* [Objective]: Reproduce each line from the first in the data through the line that contains "obj('printed_lines', bm, M['darkwire'], sk)" exactly; give nothing else.

[START OF Information shown]

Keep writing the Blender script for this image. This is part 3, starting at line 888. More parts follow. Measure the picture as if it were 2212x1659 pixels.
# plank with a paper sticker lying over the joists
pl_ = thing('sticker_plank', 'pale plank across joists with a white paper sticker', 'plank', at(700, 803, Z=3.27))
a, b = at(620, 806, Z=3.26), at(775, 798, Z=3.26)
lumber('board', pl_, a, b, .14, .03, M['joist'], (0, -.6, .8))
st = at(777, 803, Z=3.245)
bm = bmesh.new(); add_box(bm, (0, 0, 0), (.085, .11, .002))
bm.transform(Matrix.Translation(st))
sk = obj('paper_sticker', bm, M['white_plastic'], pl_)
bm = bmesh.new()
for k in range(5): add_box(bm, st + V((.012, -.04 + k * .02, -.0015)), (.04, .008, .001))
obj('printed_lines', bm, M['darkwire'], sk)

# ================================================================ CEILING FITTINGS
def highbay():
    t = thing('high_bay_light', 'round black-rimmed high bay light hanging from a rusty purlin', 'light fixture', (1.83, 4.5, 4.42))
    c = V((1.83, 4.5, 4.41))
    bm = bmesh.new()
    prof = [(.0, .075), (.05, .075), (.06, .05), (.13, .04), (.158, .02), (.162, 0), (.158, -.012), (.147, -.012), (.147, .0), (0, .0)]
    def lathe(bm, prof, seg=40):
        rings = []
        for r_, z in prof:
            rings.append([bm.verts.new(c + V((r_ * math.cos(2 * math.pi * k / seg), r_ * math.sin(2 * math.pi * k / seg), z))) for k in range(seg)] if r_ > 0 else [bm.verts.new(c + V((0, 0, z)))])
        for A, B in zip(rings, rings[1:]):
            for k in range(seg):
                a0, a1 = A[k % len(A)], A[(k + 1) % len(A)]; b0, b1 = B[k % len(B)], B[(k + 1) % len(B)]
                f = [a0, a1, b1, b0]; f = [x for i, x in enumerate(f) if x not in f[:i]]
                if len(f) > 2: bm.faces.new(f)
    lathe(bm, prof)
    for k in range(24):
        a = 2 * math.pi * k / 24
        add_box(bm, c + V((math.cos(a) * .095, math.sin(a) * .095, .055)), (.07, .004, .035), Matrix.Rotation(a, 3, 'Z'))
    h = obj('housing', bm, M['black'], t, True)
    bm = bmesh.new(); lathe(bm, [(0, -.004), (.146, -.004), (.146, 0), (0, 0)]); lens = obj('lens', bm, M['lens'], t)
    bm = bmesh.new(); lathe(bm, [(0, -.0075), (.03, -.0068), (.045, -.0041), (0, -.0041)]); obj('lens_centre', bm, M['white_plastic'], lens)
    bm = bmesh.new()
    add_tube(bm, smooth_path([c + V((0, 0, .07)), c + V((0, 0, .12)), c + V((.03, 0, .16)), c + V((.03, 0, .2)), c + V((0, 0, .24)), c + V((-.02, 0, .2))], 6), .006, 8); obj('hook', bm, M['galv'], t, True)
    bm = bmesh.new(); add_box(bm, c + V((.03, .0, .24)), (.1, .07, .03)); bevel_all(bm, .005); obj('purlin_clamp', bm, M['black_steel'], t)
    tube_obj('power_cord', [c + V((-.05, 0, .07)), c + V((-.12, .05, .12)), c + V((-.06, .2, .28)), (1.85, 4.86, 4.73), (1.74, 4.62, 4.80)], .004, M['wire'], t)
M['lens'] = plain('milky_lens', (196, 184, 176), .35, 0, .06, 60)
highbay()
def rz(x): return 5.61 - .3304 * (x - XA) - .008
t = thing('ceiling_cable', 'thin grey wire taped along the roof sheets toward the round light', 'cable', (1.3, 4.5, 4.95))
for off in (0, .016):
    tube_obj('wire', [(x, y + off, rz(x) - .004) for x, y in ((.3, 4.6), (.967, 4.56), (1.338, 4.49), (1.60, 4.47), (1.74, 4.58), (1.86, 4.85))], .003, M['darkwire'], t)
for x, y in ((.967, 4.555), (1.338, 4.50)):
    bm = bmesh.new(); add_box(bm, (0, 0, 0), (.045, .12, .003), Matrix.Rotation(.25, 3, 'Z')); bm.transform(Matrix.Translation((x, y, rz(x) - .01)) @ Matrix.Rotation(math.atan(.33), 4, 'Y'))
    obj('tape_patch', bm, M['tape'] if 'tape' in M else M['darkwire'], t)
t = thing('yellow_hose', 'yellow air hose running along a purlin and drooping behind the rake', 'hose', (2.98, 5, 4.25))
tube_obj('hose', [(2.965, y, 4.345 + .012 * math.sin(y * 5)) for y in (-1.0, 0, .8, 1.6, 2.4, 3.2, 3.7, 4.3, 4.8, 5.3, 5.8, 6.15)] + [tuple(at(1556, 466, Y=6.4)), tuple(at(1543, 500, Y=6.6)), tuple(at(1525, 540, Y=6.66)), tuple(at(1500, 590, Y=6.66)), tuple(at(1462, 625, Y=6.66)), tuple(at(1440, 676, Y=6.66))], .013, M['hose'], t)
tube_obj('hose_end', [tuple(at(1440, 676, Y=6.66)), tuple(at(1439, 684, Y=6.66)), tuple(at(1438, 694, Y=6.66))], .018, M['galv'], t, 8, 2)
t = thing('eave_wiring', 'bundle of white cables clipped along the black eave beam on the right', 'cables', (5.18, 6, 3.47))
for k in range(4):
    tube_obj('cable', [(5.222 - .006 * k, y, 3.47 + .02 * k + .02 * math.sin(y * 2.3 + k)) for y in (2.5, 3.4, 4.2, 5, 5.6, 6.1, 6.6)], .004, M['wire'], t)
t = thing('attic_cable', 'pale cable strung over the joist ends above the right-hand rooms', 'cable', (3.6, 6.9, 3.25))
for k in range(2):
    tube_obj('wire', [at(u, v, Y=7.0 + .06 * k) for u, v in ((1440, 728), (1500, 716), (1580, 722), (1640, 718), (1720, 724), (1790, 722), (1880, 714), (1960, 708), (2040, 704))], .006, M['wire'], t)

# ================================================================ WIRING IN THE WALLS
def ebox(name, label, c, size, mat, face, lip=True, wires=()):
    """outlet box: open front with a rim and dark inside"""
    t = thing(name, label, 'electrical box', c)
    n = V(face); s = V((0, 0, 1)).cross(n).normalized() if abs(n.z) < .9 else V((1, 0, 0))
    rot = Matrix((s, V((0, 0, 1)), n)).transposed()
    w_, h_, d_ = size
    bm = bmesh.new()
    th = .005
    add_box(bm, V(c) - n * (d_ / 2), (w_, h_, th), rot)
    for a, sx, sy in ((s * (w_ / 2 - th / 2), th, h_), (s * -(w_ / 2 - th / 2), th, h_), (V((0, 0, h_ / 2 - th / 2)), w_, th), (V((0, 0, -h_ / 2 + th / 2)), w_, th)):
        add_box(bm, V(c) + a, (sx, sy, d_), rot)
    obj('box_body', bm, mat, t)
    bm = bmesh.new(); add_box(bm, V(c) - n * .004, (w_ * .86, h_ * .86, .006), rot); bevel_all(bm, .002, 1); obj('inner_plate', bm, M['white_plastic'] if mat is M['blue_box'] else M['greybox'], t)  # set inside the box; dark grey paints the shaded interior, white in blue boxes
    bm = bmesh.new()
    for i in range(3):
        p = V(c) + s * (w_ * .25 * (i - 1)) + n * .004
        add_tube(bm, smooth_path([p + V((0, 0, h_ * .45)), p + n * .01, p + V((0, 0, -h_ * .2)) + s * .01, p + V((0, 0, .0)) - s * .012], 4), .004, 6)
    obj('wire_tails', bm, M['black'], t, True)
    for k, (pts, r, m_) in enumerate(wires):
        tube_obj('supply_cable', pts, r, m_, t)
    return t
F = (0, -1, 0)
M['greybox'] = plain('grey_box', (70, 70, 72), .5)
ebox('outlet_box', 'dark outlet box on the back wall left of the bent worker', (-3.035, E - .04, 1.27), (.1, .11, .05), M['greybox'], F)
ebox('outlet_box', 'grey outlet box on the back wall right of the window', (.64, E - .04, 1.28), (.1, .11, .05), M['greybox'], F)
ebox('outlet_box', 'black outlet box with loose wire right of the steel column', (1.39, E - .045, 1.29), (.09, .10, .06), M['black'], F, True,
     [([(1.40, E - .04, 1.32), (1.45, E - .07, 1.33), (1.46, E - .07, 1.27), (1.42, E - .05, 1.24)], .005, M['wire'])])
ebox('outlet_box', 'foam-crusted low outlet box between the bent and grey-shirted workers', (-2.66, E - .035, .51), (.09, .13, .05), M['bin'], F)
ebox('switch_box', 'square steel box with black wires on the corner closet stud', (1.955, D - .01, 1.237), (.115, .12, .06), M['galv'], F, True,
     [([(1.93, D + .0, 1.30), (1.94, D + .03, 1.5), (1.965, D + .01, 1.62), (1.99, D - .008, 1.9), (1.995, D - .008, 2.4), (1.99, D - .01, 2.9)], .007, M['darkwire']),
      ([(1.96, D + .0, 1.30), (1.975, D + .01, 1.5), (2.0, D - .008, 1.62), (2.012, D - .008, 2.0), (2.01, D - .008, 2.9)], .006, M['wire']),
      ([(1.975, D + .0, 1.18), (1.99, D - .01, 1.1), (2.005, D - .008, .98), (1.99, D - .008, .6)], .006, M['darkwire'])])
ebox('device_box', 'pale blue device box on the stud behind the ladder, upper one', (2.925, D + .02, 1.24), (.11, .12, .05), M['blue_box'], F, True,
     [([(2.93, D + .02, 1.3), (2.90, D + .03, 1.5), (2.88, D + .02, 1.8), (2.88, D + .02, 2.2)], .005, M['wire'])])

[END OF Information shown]

* [Correct response]:
Keep writing the Blender script for this image. This is part 3, starting at line 888. More parts follow. Measure the picture as if it were 2212x1659 pixels.
# plank with a paper sticker lying over the joists
pl_ = thing('sticker_plank', 'pale plank across joists with a white paper sticker', 'plank', at(700, 803, Z=3.27))
a, b = at(620, 806, Z=3.26), at(775, 798, Z=3.26)
lumber('board', pl_, a, b, .14, .03, M['joist'], (0, -.6, .8))
st = at(777, 803, Z=3.245)
bm = bmesh.new(); add_box(bm, (0, 0, 0), (.085, .11, .002))
bm.transform(Matrix.Translation(st))
sk = obj('paper_sticker', bm, M['white_plastic'], pl_)
bm = bmesh.new()
for k in range(5): add_box(bm, st + V((.012, -.04 + k * .02, -.0015)), (.04, .008, .001))
obj('printed_lines', bm, M['darkwire'], sk)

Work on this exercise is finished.